A bank is a safe place for you to keep your money. When you deposit money into an account what you are actually doing is lending your money to the bank. The bank then takes your money and lends it to someone else and when that person gives the money back to the bank, they have to pay interest. The bank then gives some of this interest to you.
Interest
One of the great things about investing your money is something known as interest. By investing your money you receive interest for every day invested.
Here is how interest works: Suppose you have an account and for each week you keep your money in the account you receive $1.00. The $1.00 you receive is called interest.
Saving
Saving is basically the only way to ensure that you can afford to pay for your everyday expenses or even future needs such as your first car. The better you are at saving, the shorter time it will take you to meet your short or long term needs. For most, your every day or weekly expenses usually require you to scrabble for things like movies, CDs, clothes etc. These everyday or weekly expenses can be planned for. All you have to do is determine what you spend your money on each day or week and budget for your savings. This will allow you to determine what you will need to save in the future to ensure that your everyday expenses will be met.
The Smart Shopper
In order to maximize the value of your dollars spent, you should first consider whether you really need the item. For example, there could be alternatives like renting, borrowing from a friend or just deciding that the item is not worth giving up your savings for.
Investments
An investment is a great way to make your money grow even faster. Bonds, Mutual Funds, GIC's and stocks are just some of the things that people invest in. Imagine owning a part or share of your favourite movie theatre chain, television network or video game maker. A share or a stock is a partial ownership of a company and you can own just one, a few, or a whole bunch of shares in a company.
Start Early
The earlier you start to save the less you need to put aside in the future. Suppose you would like to save $5.00 a week over a 5-year period. You would have approximately $1,515.04 based on a 6% return on your investment.
|
Rate of Return |
Weekly Savings |
Value after 5 years |
|
6% |
$5 |
$1,515.04 |
| |
$10 |
$3,030.08 |
| |
$25 |
$7,575.21 |
Credit Cards
A credit card enables you to get a loan that allows you to spend an amount of money at a store, on almost anything you want, up to whatever your maximum credit card spending limit is set at. At the end of the month, you'll get a bill for the amount you spent. If you pay the whole bill immediately, it will not cost you anything. If you do not pay the card off at the end of the month the bank will charge you interest on the balance outstanding.
Debit Cards
With a debit card you can make an immediate withdrawal from your account to buy anything from groceries to a pair of jeans at a store that accepts it for payment. Unlike a credit card, the money has to be available in your account for the direct payment to be accepted. A direct payment is any amount you transfer from a bank account to pay for something you just bought.

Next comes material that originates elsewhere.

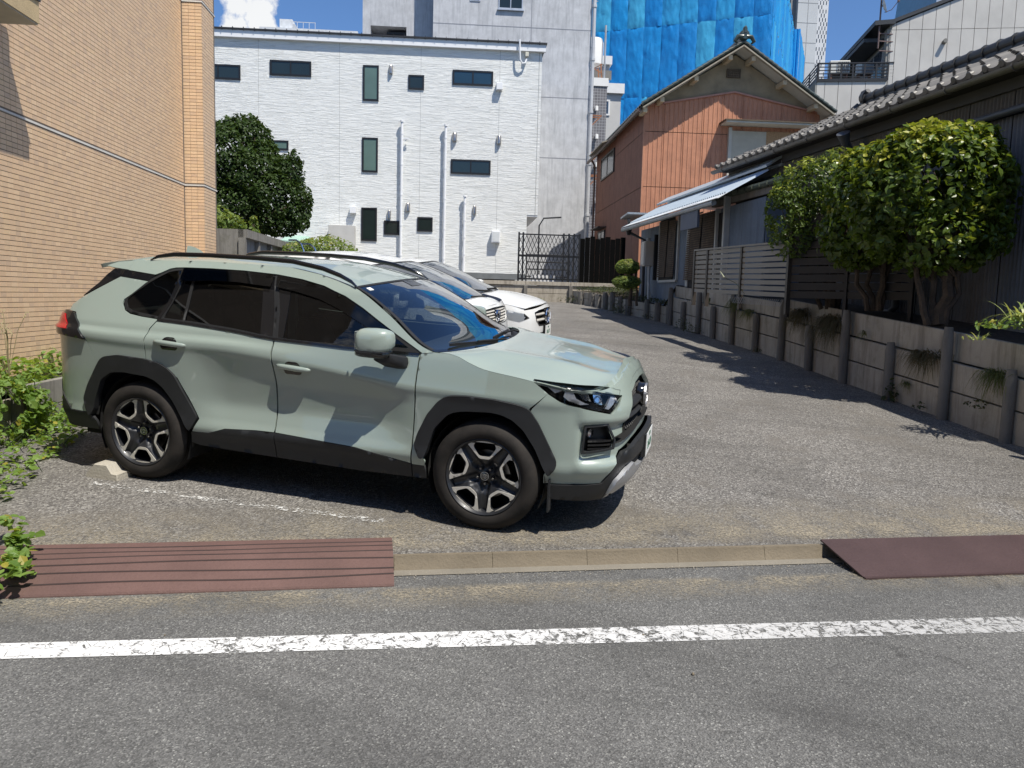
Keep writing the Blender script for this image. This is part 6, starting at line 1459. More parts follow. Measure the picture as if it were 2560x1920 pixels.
# ---- slat fence
def build_fence():
    a=at(1733,731,15.9); b=at(1966,745,12.4); ang=math.atan2(b.y-a.y,b.x-a.x); F=FR(a,ang); L=(Vector((b.x,b.y,0))-Vector((a.x,a.y,0))).length
    M_s=plain('brown_grey_composite_slat',(.235,.22,.19),.55,var=.10,vscale=2); M_p=plain('bronze_fence_post',(.05,.042,.036),.45)
    T=thing('slat_fence','brown grey horizontal slat fence panel standing on the retaining wall','fence',tuple(a))
    zt0=at(1733,628,15.9).z; zt1=at(1968,607,12.4).z; zb0=a.z; zb1=b.z
    f=lambda t,q:Vector((a.x+(b.x-a.x)*t,a.y+(b.y-a.y)*t,(zb0+(zb1-zb0)*t)*(1-q)+(zt0+(zt1-zt0)*t)*q))
    n=9; nrm=F.v
    posts=[0,.17,.56,1.0]
    for i in range(n):
        for j in range(3):
            q0,q1=i/n+.012,(i+1)/n-.018; t0,t1=posts[j]+.006,posts[j+1]-.006
            p=[f(t0,q0),f(t1,q0),f(t1,q0)+nrm*.02,f(t0,q0)+nrm*.02,f(t0,q1),f(t1,q1),f(t1,q1)+nrm*.02,f(t0,q1)+nrm*.02]; MB().hexa(p).build('slat',M_s,T)
    for t in posts: 
        p=f(t,0); MB().hexa([p+F.u*-.03-nrm*.02-Vector((0,0,.25)),p+F.u*.03-nrm*.02-Vector((0,0,.25)),p+F.u*.03+nrm*.05-Vector((0,0,.25)),p+F.u*-.03+nrm*.05-Vector((0,0,.25))]+[f(t,1.01)+F.u*s_+nrm*w for s_,w in((-.03,-.02),(.03,-.02),(.03,.05),(-.03,.05))]).build('post',M_p,T)
    MB().bar(f(0,1.015),f(1,1.015),.05,.03).build('top_rail',M_s,T)
    # white lattice edging at the foot of the fence
    W=thing('lattice_edging','low white lattice edging at the foot of the slat fence','edging',tuple(f(.8,0))); lt=MB()
    for k in range(26):
        t=.52+.47*k/26; 
        for s_ in(1,-1): 
            p=f(t,0)-nrm*.05+Vector((0,0,-.14)); lt.bar(p,p+F.u*(.10*s_)+Vector((0,0,.11)),.004,.004,tuple(nrm))
    lt.build('lattice',plain('white_lattice',(.35,.35,.35),.6),W)
    # return fence, dark, with a few gaps
    R_=thing('dark_slat_fence','dark slat fence turning back beside the left tree','fence',tuple(b)); G=FR(b,ang+R(28))
    M_dk=plain('black_brown_slat',(.016,.014,.013),.6,var=.3)
    for i in range(10): z=b.z+i*.125; MB().fbox(G,.03,1.9,.02,.04,z,z+.108).build('slat',M_dk,R_)
    for u in(.0,.95,1.9): MB().fbox(G,u-.025,u+.025,.0,.06,b.z-.3,b.z+1.27).build('post',M_dk,R_)
    return f
# ---- dark corrugated house with tiled roof
def build_dark():
    o=at(2560,800,9.9); F=FR(o,R(26.3+90-180)); zg=o.z
    M_d=sheet_metal('dark_corrugated_iron',(.15,.157,.172),(.06,.057,.057),.5,.5,(5,5,.5)); M_u=sheet_metal('charcoal_corrugated_iron',(.14,.135,.128),(.055,.05,.046),.5,.6,(5,5,.7))
    T=thing('corrugated_iron_house','dark house clad in corrugated iron with a grey clay tile roof, behind the trees','house',tuple(F.w(-3,1,1.4)))
    _,ze=F.uz(2560,122,-.3); uL=F.uz(1842,450)[0]; zm=F.uz(2560,278)[1]; uR=3.4
    ze=F.uz(2560,146,-.36)[1]
    n=int((uR-uL)/.75); w=(uR-uL)/n
    for k in range(n):
        a,b=uL+k*w,uL+(k+1)*w-.006; lowz=zg-.1 if a>uL+3.2 else zg+1.55
        corr(F,a,b,lowz,zm-.02,-.003*(k%2),.064,.012,'wall_sheet',M_d,T)
        corr(F,a,b,zm+.02,ze-.02,.012,.064,.013,'wall_sheet',M_u,T,wob=.02)
    MB().fbox(F,uL,uR,.03,6,zg-.4,ze).build('wall_core',M_dark,T)
    MB().fbox(F,uL,uR,-.10,-.02,zg-.35,zg-.08).build('footing',M_conc,T)
    MB().fbox(F,F.uz(2228,300)[0]-.05,F.uz(2228,300)[0]+.04,-.02,.0,zm,ze-.25).build('cover_strip',M_u,T)
    # pipes
    M_p=plain('grey_vinyl_pipe',(.085,.09,.10),.45,var=.1)
    up,_=F.uz(2158,330); ud,_=F.uz(2165,270)
    m=MB(); m.tube([F.w(uR,-.09,zm+.10),F.w(up+1.1,-.09,zm-.02),F.w(up+.1,-.09,zm-.10),F.w(up,-.10,zm-.06),F.w(up,-.12,zm+.12),F.w(up,-.14,ze-.52),F.w(up+.06,-.30,ze-.34)],.048,10); m.tube([F.w(up+.04,-.32,ze-.36),F.w(up+.10,-.42,ze-.18)],[.06,.11],10); m.build('rain_pipe',M_p,T,True)
    u2,_=F.uz(2258,700); MB().tube([F.w(u2,-.10,zm-.1),F.w(u2,-.10,zg+.12),F.w(u2-.1,-.12,zg+.04),F.w(u2-.6,-.3,zg-.0)],.055,10).build('rain_pipe',M_p,T,True)
    # roof: slope rises away from the lot; eave at v=-.62
    pitch=R(26); ev=-.28; ze2=ze+.02
    RP=lambda u,s_,h=0: F.w(u,ev+s_*math.cos(pitch)-h*math.sin(pitch),ze2+s_*math.sin(pitch)+h*math.cos(pitch))
    uE=F.uz(1795,395,ev)[0]
    rb=MB(); Ls=2.9; rb.hexa([RP(uE,0,-.10),RP(uR,0,-.10),RP(uR,Ls,-.10),RP(uE,Ls,-.10),RP(uE,0,-.02),RP(uR,0,-.02),RP(uR,Ls,-.02),RP(uE,Ls,-.02)]); roof=rb.build('roof',plain('roof_boarding',(.05,.04,.032),.8),T)
    cols=[(.085,.082,.076),(.12,.115,.105),(.155,.148,.135),(.10,.095,.088),(.20,.19,.17),(.13,.12,.11)]
    M_k=tone_mat('grey_clay_tile',cols,.5,.35,50,.5,.25); M_kt=tone_mat('terracotta_patch_tile',[(.30,.15,.08),(.36,.19,.10)],.7,.3)
    pu=.275; ps=.235; rows=8; n=int((uR-uE)/pu)
    def tile_mesh(name,roll=False):
        # one pantile: concave pan with a roll at the left, local frame x along eave, y up the slope, z out
        m=MB(); pr=[(-.0,.028),(.03,.05),(.065,.052),(.095,.03),(.13,.008),(.18,0),(.235,.006),(.285,.028)]
        rg=[]
        for y,dz in((-.02,.030),(ps+.03,.0)): rg.append([(x,y,z+dz) for x,z in pr]+[(x,y,z+dz-.016) for x,z in pr[::-1]])
        m.loft(rg); me=bpy.data.meshes.new(name); me.from_pydata(m.v,[],m.f); me.materials.append(M_k); a_=me.attributes.new('tone','FLOAT','FACE'); return me
    me1=tile_mesh('roof_tile')
    # eave tile with a round end
    def eave_mesh():
        m=MB(); pr=[(-.0,.028),(.03,.05),(.065,.052),(.095,.03),(.13,.008),(.18,0),(.235,.006),(.285,.028)]; rg=[]
        for y,dz in((-.04,.030),(ps+.03,.0)): rg.append([(x,y,z+dz) for x,z in pr]+[(x,y,z+dz-.016) for x,z in pr[::-1]])
        m.loft(rg); m.revolve((.05,-.05,.05),(0,-1,0),[(0,.012),(.040,.010),(.052,.0),(.052,-.05)],14)
        rg=[]
        for x,z in pr[3:]: rg.append([(x,-.05,z+.03),(x,-.05,z-.045),(x,-.035,z-.045),(x,-.035,z+.03)])
        m.loft(rg); me=bpy.data.meshes.new('eave_tile'); me.from_pydata(m.v,[],m.f); me.materials.append(M_k); me.attributes.new('tone','FLOAT','FACE'); 
        for p in me.polygons: p.use_smooth=False
        return me
    me2=eave_mesh(); r=random.Random(5)
    bx=F.u.copy(); by=(RP(0,1)-RP(0,0)).normalized(); bzv=bx.cross(by)
    if bzv.z<0: bzv=-bzv
    pmi=ROOTM(roof).inverted(); cnt=0; rest=MB()
    for j in range(rows):
        for i in range(n):
            u=uE+i*pu; p=RP(u,j*ps,.0); me=me2 if j==0 else me1
            if cnt<300 and not (u<uE+1.5 and j>3):
                t=bpy.data.objects.new('eave_tile' if j==0 else 'roof_tile',me); COL.objects.link(t); t.parent=roof; t.matrix_parent_inverse=pmi
                jig=r.uniform(-.008,.008); t.matrix_basis=Matrix(((bx.x,by.x,bzv.x,p.x),(bx.y,by.y,bzv.y,p.y),(bx.z,by.z,bzv.z,p.z+jig),(0,0,0,1)))@Matrix.Rotation(r.uniform(-.03,.03),4,'Z')@Matrix.Rotation(r.uniform(-.02,.02),4,'X')
                if 3<j<7 and 2.0<u+ .0*j<3.0 or (j==5 and -1.2<u<2 and r.random()<.5): 
                    pass
                cnt+=1
            else: rest.add([p+bx*a+by*b+bzv*c for a,b,c in((0,0,.04),(.28,0,.03),(.28,ps+.03,.0),(0,ps+.03,.01))],[(0,1,2,3)])
    if rest.v: o_=rest.build('roof_tile_field',M_k,roof,fix=False); set_tone(o_,[r.random() for _ in o_.data.polygons]); o_['kind']='stuff'
    # ridge stack of round tiles with collars, near end ornament
    u0=F.uz(2112,233,.9)[0]; rz=rows*ps+.02
    k=0; u=u0; M_rt=plain('dark_ridge_tile',(.045,.045,.045),.42,var=.3,vscale=6)
    while u<uR:
        a=RP(u,rz,.14); b=RP(u+.30,rz,.14); m=MB(); m.tube([a,b],.085,10); m.tube([a,a+(b-a)*.12],.105,10); m.build('ridge_tile',M_rt,roof,True)
        MB().fbox(F,u,u+.29,(RP(u,rz)-F.o).dot(F.v)-.11,(RP(u,rz)-F.o).dot(F.v)+.11,RP(u,rz).z-.10,RP(u,rz).z+.09).build('ridge_base_tile',M_rt,roof); u+=.30
    c=RP(u0-.05,rz,.16); e=MB(); 
    for s_,rr_ in((0,.12),(.12,.09)): e.revolve(c-F.u*(.02+s_*.3)-Vector((0,0,s_*1.2)),tuple(-F.u),[(0,.05),(rr_*.7,.045),(rr_,0),(rr_,-.12)],14)
    e.tube([c+Vector((0,0,.06)),c+Vector((0,0,.12))+F.u*.1],[.1,.05],8); e.tube([c-F.u*.1-Vector((0,0,.12))-F.v*.05,c-F.u*.14-Vector((0,0,.2))-F.v*.15,c-F.u*.08-Vector((0,0,.24))-F.v*.2],[.06,.05,.03],8); e.build('ridge_end_tile',M_rt,roof,True)
    # a few orange replacement tiles near the ridge
    mt=me1.copy(); mt.materials.clear(); mt.materials.append(M_kt)
    for (j,u) in((6,-1.4),(6,-1.1),(5,-.9),(6,-.55),(5,-.3),(6,.05),(5,.6),(6,1.0),(5,1.3)):
        p=RP(u,j*ps,.018); t=bpy.data.objects.new('roof_tile',mt); COL.objects.link(t); t.parent=roof; t.matrix_parent_inverse=pmi; t['label']='terracotta coloured replacement roof tile'; t.matrix_basis=Matrix(((bx.x,by.x,bzv.x,p.x),(bx.y,by.y,bzv.y,p.y),(bx.z,by.z,bzv.z,p.z),(0,0,0,1)))@Matrix.Rotation(r.uniform(-.2,.2),4,'Z')
    # gutter with straps
    M_g=plain('old_grey_gutter',(.15,.14,.125),.5,.2,var=.25,vscale=4); g=MB(); rg=[]
    for u in [uE-.05+(uR-uE)*k/30 for k in range(31)]:
        z=ze2-.06-.0*(u); c=F.w(u,ev-.075,z); rg.append([c+F.v*(.065*math.cos(a))+Vector((0,0,.065*math.sin(a))) for a in [math.pi+math.pi*q/8 for q in range(9)]]+[c+F.v*(.058*math.cos(a))+Vector((0,0,.058*math.sin(a))) for a in [2*math.pi-math.pi*q/8 for q in range(9)]])
    g.loft(rg); g.build('gutter',M_g,T,True)
    for k in range(12):
        u=uE+.5+k*1.15
        if u<uR: 
            c=F.w(u,ev-.075,ze2-.06); MB().tube([c+F.v*(.075*math.cos(a))+Vector((0,0,.075*math.sin(a))) for a in [math.pi*.95+math.pi*1.1*q/8 for q in range(9)]]+[c+Vector((0,0,.10))+F.v*.12],.008,5).build('gutter_strap',M_g,T)
    MB().fbox(F,uE,uR,ev+.02,.03,ze-.06,ze-.03).build('soffit',plain('dark_soffit',(.03,.026,.024),.9),T)
    MB().fbox(F,uE+.1,uR,-.05,-.0,ze-.22,ze-.07).build('frieze_board',plain('frieze_board',(.06,.058,.055),.7),T)
    # lower eave and open porch at the left end
    M_lt=plain('mossy_porch_tile',(.06,.075,.055),.8,var=.4,vscale=8,bump=.5,bscale=30); a=F.w(uL-.3,-.9,0); _,zp=F.uz(1842,480,-.8)
    zp=F.uz(1815,486,-.8)[1]; MB().hexa([F.w(uL+.05,-.60,zp-.02),F.w(uL+3.0,-.60,zp-.02),F.w(uL+3.0,0,zp+.28),F.w(uL+.05,0,zp+.28),F.w(uL+.05,-.60,zp+.06),F.w(uL+3.0,-.60,zp+.06),F.w(uL+3.0,0,zp+.36),F.w(uL+.05,0,zp+.36)]).build('porch_roof',M_lt,T)
    pc=MB()
    for k in range(12): pc.tube([F.w(uL+.05+k*.3,-.64,zp+.04),F.w(uL+.05+k*.3+.26,-.64,zp+.04)],.06,8)
    pc.build('porch_edge_tile',M_lt,T,True); MB().bar(F.w(uL+.1,-.55,zp-.08),F.w(uL+3,-.55,zp-.08),.10,.12).build('porch_beam',M_post,T)
    scr=MB(); s0,zs=F.uz(1842,500,-.5)
    for k in range(56): scr.fbox(F,uL+.05,uL+2.6,-.42,-.41,zg+.3+k*.032,zg+.322+k*.032)
    scr.build('reed_screen',plain('blue_black_screen',(.028,.031,.038),.8,var=.3),T)
    MB().bar(F.w(uL+2.0,-.45,zg+.4),F.w(uL+2.35,-.45,zg+2.2),.06,.05).build('leaning_pole',M_rub,T)
    MB().bar(F.w(uL+.02,-.46,zg+.2),F.w(uL+.02,-.46,zp+.2),.07,.07).build('porch_post',plain('porch_post_wood',(.20,.18,.15),.7),T)
    return F,zg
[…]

Guaranteed Investment Certificates
Guaranteed Investment Certificates, or GICs, are investments where you agree to invest your money for a certain period of time, and you get a guarantee of how much money you will make. With other investment situations, you do not always know how much you will earn. When you buy a GIC, you have the benefit of knowing what you will earn, but you have to leave your money with the bank for the length of time you agree on. Whether you invest for nine months or three years, GICs are good investments for people who have a short time horizon for when the money is needed.
Mutual Funds
Mutual Funds are different than GICs in that they cannot guarantee how much money you will make. They are good investments because your money is invested in stocks, bonds and other securities. You must also understand that there is a certain amount of risk when you buy mutual funds, because you are not guaranteed an exact amount of money. There is a trade off between risk and return, the higher potential for return the more risk involved. Mutual funds allow investors to choose from a wide variety of investment options including shares, and bonds, at differing levels of risk and growth potential.